— What this task involves —
Starting at the first line of the data below, write out each line exactly until you reach the line containing "SC.camera = cam", and include that line too.

★ ★ ★ ★ ★ ★ ★

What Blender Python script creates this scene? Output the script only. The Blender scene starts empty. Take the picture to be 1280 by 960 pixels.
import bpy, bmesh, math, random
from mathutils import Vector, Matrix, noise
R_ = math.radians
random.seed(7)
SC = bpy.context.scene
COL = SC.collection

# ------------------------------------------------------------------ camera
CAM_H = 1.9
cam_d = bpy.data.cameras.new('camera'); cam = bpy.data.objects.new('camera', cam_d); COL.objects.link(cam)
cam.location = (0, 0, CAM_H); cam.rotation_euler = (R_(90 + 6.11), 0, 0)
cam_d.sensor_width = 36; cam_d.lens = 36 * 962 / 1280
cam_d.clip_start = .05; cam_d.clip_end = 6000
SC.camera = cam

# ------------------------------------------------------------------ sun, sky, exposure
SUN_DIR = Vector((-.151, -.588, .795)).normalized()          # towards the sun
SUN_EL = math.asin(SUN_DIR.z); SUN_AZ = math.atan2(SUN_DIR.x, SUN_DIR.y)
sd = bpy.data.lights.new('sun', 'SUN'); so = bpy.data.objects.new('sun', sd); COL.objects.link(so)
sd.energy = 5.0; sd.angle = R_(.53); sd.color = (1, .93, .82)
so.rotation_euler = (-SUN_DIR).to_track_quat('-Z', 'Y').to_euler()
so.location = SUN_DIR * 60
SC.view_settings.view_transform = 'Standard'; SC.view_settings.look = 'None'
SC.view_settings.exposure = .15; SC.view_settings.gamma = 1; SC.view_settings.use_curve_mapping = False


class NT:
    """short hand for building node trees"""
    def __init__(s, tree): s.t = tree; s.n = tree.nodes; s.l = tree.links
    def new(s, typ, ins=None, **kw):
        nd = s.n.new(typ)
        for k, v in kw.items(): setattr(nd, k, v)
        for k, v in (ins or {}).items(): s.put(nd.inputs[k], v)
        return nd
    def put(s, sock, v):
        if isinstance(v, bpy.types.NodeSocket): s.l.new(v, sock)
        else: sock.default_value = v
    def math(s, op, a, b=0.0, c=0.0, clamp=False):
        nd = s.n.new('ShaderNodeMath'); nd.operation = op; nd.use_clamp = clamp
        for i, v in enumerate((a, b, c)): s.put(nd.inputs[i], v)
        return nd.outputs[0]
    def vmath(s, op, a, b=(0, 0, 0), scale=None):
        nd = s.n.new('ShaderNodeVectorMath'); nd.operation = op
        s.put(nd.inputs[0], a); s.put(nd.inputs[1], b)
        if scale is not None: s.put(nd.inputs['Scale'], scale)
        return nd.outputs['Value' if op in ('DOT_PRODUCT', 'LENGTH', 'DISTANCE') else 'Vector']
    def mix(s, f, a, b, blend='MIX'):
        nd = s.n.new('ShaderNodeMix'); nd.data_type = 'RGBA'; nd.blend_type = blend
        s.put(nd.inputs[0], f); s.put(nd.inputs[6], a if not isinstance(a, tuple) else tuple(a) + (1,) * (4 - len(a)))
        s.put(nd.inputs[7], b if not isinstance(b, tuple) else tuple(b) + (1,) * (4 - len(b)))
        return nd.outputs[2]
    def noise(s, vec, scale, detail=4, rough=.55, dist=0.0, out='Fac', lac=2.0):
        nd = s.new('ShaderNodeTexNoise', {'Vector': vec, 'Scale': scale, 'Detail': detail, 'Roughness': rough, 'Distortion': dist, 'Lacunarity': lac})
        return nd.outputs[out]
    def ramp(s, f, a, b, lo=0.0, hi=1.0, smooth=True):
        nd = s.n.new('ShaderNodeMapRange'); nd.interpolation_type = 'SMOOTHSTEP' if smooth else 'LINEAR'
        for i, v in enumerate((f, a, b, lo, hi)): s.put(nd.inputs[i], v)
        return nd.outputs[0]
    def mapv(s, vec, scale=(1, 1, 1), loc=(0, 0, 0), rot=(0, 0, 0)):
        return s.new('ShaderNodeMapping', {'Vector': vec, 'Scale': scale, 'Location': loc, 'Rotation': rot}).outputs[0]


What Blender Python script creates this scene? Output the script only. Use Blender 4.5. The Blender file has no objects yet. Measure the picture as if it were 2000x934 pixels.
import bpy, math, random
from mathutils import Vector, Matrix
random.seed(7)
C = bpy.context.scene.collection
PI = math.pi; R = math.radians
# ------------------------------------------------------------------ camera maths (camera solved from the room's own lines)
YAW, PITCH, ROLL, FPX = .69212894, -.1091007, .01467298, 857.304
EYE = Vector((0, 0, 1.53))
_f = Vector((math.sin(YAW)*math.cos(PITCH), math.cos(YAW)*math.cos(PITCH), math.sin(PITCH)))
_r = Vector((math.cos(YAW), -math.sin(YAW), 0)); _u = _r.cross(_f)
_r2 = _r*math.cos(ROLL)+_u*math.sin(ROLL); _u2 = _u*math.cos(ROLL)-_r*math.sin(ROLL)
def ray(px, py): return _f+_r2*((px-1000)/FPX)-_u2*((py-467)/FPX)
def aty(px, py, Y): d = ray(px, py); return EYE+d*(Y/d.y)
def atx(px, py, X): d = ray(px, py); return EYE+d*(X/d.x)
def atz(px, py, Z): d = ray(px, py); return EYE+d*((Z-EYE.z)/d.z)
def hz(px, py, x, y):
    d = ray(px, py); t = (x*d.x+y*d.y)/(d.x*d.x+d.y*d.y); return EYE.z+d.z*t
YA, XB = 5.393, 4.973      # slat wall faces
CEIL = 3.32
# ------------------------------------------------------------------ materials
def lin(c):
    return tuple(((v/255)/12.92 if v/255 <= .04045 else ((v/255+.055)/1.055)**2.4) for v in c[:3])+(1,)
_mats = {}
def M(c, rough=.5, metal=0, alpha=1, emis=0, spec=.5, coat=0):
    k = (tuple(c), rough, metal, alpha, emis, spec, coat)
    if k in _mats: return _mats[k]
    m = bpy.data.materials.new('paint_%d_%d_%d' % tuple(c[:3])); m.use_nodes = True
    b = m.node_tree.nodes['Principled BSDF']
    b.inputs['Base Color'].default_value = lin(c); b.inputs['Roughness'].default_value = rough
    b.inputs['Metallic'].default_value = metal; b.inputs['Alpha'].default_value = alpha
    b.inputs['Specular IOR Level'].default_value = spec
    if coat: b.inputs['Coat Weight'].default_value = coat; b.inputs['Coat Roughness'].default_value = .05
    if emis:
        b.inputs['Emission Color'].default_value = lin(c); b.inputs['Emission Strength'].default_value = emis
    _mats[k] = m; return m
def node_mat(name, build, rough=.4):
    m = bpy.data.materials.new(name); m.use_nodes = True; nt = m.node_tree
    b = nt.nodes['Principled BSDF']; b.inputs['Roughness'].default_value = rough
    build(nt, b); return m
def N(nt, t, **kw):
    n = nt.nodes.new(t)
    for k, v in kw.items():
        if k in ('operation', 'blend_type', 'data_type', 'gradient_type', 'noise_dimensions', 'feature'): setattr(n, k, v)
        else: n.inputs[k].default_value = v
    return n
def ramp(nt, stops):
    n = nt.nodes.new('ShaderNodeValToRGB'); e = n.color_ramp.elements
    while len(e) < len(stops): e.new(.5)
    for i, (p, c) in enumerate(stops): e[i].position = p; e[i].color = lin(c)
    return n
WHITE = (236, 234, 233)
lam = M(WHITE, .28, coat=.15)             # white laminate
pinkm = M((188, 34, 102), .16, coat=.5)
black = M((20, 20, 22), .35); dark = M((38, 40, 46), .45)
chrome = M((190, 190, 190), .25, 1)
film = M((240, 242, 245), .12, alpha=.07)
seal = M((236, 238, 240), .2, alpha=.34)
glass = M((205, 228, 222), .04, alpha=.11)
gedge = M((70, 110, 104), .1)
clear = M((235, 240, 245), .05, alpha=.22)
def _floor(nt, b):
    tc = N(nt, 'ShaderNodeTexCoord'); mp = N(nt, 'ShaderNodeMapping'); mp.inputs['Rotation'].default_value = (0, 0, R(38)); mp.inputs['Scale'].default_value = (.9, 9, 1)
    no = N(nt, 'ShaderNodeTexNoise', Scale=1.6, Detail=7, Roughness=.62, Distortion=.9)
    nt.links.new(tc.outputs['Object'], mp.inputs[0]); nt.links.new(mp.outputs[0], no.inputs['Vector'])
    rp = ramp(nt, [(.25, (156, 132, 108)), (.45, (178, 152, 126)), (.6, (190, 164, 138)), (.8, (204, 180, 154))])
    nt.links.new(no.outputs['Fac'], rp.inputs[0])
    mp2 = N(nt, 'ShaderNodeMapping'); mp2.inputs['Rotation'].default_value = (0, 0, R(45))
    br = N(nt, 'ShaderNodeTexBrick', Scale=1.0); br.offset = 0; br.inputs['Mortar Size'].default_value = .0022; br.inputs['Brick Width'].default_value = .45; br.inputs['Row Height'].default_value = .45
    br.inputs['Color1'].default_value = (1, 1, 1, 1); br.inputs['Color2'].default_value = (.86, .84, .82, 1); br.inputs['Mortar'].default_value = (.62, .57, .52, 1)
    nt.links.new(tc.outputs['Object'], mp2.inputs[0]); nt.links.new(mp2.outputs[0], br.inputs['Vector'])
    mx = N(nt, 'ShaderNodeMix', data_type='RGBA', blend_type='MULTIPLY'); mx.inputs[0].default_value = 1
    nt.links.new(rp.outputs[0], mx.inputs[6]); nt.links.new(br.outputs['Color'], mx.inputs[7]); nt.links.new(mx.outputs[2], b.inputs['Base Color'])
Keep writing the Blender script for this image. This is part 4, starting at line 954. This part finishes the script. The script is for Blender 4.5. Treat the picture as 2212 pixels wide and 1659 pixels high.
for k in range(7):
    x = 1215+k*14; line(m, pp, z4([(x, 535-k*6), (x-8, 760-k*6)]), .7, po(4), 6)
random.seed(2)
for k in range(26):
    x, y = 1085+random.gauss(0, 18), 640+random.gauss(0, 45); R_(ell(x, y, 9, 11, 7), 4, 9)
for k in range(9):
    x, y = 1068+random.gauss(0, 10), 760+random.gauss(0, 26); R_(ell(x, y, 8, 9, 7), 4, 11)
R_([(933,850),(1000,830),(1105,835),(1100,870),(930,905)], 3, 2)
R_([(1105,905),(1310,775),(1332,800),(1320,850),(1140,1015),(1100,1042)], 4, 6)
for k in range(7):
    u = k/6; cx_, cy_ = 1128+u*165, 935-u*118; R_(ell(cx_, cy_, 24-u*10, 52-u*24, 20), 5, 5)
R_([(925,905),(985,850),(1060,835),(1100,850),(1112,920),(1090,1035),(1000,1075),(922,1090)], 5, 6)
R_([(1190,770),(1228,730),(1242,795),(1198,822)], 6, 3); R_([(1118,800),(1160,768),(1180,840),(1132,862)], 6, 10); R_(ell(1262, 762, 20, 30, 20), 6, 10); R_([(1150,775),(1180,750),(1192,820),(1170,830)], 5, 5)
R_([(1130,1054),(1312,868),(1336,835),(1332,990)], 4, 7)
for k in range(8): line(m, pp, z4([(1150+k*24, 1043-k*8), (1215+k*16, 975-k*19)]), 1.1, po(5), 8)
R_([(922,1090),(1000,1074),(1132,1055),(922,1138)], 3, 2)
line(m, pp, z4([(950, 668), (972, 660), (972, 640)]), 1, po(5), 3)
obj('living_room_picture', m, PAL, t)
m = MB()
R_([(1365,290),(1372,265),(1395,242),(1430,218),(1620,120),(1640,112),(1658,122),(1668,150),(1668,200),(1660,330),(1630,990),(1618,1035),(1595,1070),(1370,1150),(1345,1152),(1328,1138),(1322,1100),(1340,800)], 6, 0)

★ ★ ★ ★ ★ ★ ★

— Solution below —
What Blender Python script creates this scene? Output the script only. The Blender scene starts empty. Take the picture to be 1280 by 960 pixels.
import bpy, bmesh, math, random
from mathutils import Vector, Matrix, noise
R_ = math.radians
random.seed(7)
SC = bpy.context.scene
COL = SC.collection

# ------------------------------------------------------------------ camera
CAM_H = 1.9
cam_d = bpy.data.cameras.new('camera'); cam = bpy.data.objects.new('camera', cam_d); COL.objects.link(cam)
cam.location = (0, 0, CAM_H); cam.rotation_euler = (R_(90 + 6.11), 0, 0)
cam_d.sensor_width = 36; cam_d.lens = 36 * 962 / 1280
cam_d.clip_start = .05; cam_d.clip_end = 6000
SC.camera = cam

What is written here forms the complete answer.